On the topic of human error, time tracking apps like Harvest are vital for helping employees record their time on specific projects. As well as ensuring time is recorded and billed accordingly, it also empowers your staff to monitor and manage their own time. This encourages them to allocate time and resources to projects and spot problem areas should they arise.

Make it clear to your prospective employee about the internal business infrastructure you use. While you don’t need to list them all, highlighting them in your job description shows candidates that you can provide a smooth and comprehensive employee experience from the moment of on-boarding.

3. Plenty of growth opportunities provide progress and purpose

There aren’t many people that are content to stay in the same role for the rest of their lives.

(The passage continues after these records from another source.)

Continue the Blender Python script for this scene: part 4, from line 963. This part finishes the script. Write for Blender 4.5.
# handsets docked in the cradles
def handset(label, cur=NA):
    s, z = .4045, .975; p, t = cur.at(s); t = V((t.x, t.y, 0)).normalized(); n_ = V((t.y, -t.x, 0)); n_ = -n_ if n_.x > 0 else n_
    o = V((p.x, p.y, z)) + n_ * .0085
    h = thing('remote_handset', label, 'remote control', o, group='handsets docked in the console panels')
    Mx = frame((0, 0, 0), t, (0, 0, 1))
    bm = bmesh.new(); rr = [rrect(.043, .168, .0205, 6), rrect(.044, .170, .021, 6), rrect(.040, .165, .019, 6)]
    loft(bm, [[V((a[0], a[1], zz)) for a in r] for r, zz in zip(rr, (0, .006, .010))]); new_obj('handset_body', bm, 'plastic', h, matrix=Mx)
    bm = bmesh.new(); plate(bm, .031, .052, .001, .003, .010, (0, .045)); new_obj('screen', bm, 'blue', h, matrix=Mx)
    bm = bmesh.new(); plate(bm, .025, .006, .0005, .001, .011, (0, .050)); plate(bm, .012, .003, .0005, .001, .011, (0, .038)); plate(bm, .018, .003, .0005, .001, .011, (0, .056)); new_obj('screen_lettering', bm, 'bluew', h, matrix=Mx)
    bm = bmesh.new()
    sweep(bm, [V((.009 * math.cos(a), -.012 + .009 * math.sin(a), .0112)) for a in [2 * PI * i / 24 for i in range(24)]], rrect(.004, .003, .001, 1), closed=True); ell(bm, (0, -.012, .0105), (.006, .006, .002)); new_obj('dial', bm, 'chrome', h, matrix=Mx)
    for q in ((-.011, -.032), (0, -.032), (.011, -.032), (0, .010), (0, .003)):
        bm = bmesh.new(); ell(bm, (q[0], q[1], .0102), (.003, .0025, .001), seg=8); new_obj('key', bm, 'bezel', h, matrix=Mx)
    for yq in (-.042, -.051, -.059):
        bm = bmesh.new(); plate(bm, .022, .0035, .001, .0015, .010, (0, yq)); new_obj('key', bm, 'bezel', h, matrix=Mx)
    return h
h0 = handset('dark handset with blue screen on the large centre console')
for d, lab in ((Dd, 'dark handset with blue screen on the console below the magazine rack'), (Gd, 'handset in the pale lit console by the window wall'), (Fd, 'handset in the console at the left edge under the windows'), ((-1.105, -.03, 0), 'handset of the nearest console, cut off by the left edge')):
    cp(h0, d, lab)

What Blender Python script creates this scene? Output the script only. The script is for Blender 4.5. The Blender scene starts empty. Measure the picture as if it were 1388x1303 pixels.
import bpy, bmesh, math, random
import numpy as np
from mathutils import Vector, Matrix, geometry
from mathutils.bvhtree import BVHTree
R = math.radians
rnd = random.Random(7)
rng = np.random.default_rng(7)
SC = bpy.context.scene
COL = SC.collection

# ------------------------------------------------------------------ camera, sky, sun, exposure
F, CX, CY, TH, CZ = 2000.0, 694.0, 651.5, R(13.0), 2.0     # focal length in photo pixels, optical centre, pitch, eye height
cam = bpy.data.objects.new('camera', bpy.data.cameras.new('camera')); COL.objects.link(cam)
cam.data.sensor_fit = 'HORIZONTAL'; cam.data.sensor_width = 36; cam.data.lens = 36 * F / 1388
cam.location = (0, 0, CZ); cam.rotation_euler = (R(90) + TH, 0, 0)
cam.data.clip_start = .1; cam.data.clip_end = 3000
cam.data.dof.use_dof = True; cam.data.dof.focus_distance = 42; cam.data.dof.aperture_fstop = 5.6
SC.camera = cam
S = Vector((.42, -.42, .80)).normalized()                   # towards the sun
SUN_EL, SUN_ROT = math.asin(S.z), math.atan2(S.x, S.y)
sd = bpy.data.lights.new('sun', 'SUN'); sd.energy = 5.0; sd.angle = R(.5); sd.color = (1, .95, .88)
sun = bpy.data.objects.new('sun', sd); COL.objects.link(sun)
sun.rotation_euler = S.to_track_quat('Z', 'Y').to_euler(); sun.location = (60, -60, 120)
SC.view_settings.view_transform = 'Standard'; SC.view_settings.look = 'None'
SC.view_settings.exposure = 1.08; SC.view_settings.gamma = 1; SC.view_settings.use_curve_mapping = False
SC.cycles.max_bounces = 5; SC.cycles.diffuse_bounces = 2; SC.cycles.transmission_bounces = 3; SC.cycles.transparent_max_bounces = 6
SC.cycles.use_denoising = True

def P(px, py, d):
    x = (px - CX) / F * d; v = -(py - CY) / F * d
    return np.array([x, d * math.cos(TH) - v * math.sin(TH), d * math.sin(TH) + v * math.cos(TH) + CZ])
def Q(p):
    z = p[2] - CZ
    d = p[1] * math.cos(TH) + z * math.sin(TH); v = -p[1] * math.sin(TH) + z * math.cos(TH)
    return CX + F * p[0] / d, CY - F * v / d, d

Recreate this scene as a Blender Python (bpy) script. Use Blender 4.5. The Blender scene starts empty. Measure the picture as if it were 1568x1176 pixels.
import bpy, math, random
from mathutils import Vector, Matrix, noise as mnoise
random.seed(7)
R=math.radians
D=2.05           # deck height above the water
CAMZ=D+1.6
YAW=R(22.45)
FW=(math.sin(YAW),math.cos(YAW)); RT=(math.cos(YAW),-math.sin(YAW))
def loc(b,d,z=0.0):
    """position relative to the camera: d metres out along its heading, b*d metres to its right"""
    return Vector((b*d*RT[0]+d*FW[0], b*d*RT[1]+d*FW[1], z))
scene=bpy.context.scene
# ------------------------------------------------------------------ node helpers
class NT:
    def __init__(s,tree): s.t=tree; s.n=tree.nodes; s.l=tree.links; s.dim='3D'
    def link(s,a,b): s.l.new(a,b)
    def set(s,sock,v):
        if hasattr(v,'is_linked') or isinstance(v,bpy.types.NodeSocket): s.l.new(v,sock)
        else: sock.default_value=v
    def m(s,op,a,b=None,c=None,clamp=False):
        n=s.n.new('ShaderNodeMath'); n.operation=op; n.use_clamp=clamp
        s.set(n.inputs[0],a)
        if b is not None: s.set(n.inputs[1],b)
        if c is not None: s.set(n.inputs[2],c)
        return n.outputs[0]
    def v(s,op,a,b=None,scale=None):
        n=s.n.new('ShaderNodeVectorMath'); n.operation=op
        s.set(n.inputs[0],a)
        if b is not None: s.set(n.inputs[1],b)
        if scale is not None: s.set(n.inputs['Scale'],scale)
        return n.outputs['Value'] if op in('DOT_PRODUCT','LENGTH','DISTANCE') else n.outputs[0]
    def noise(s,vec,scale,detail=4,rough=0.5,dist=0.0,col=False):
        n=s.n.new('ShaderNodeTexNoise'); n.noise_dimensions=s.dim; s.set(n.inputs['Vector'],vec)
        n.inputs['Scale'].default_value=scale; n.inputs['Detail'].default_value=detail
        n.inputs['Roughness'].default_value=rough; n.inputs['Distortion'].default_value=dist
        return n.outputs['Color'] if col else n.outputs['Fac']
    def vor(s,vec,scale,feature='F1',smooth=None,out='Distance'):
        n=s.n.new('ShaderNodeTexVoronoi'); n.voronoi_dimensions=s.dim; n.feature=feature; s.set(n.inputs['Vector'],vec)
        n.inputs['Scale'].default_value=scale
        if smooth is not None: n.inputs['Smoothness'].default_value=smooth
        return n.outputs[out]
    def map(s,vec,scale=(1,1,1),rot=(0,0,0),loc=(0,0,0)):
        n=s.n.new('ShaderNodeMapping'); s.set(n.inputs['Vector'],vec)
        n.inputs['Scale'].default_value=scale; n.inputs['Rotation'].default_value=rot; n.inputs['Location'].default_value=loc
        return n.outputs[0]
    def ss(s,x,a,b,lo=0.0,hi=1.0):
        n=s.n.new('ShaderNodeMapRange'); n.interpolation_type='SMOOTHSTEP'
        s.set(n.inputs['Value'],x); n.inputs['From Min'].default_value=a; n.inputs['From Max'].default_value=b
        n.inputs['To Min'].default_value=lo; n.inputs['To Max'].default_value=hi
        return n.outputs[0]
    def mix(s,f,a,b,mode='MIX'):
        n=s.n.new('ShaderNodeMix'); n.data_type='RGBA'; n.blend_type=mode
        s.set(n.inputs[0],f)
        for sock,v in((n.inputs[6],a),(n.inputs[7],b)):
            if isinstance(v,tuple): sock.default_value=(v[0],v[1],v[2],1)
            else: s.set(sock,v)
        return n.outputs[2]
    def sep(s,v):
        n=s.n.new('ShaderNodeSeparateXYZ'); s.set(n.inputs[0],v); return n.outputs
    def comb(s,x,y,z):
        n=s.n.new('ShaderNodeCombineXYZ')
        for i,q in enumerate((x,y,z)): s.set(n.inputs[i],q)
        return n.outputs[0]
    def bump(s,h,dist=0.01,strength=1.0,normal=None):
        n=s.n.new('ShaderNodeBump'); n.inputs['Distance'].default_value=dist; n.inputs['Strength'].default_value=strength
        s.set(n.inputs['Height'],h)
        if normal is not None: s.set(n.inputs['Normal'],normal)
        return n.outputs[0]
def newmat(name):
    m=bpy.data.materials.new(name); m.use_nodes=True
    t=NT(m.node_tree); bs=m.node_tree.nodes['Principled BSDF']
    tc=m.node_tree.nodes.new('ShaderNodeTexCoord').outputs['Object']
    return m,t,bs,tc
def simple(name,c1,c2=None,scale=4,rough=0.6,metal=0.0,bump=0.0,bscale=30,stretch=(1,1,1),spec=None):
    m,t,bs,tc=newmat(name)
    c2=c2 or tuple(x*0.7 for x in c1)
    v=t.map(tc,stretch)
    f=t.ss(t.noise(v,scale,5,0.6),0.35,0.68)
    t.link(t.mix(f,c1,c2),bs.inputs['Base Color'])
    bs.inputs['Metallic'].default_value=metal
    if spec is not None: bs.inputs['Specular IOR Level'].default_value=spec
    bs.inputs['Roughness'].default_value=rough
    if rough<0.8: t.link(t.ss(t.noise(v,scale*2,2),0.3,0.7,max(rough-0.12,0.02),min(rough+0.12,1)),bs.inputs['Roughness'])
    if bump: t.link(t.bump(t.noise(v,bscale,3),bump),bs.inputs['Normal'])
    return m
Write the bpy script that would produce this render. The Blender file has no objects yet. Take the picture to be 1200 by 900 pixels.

Even CEOs making millions at huge enterprises seek new challenges.

Having room for growth is important for every employee, but this is especially true if you’re applying for an entry-level job. There’s not many who want to be stuck at the bottom of the pile — progress means new challenges, more responsibilities and, of course, better pay.

If you’re considering a new employer, you want to know that there’s room for you to grow and progress. You want to develop and excel in your career, and a positive growth environment is crucial for that.

Indeed, this isn’t just good for you — it’s also a smart move for your prospective employer as well. Investing in staff increases employee retention and benefits the business as a whole, streamlining processes and saving money by closing knowledge gaps into the bargain.

Highlight your growth opportunities or training programs in your job description and during the interview phase. Even if you don’t have certified courses, unofficial mentorship programs, through which a senior manager provides onsite teaching to help employees progress within a company, are a good start.

A great employer is many things. Training opportunities, positive workplace culture, and strong employee systems make for a great place to work. Take note of the points above and create a great place to work — it is this that attracts strong candidates again and again.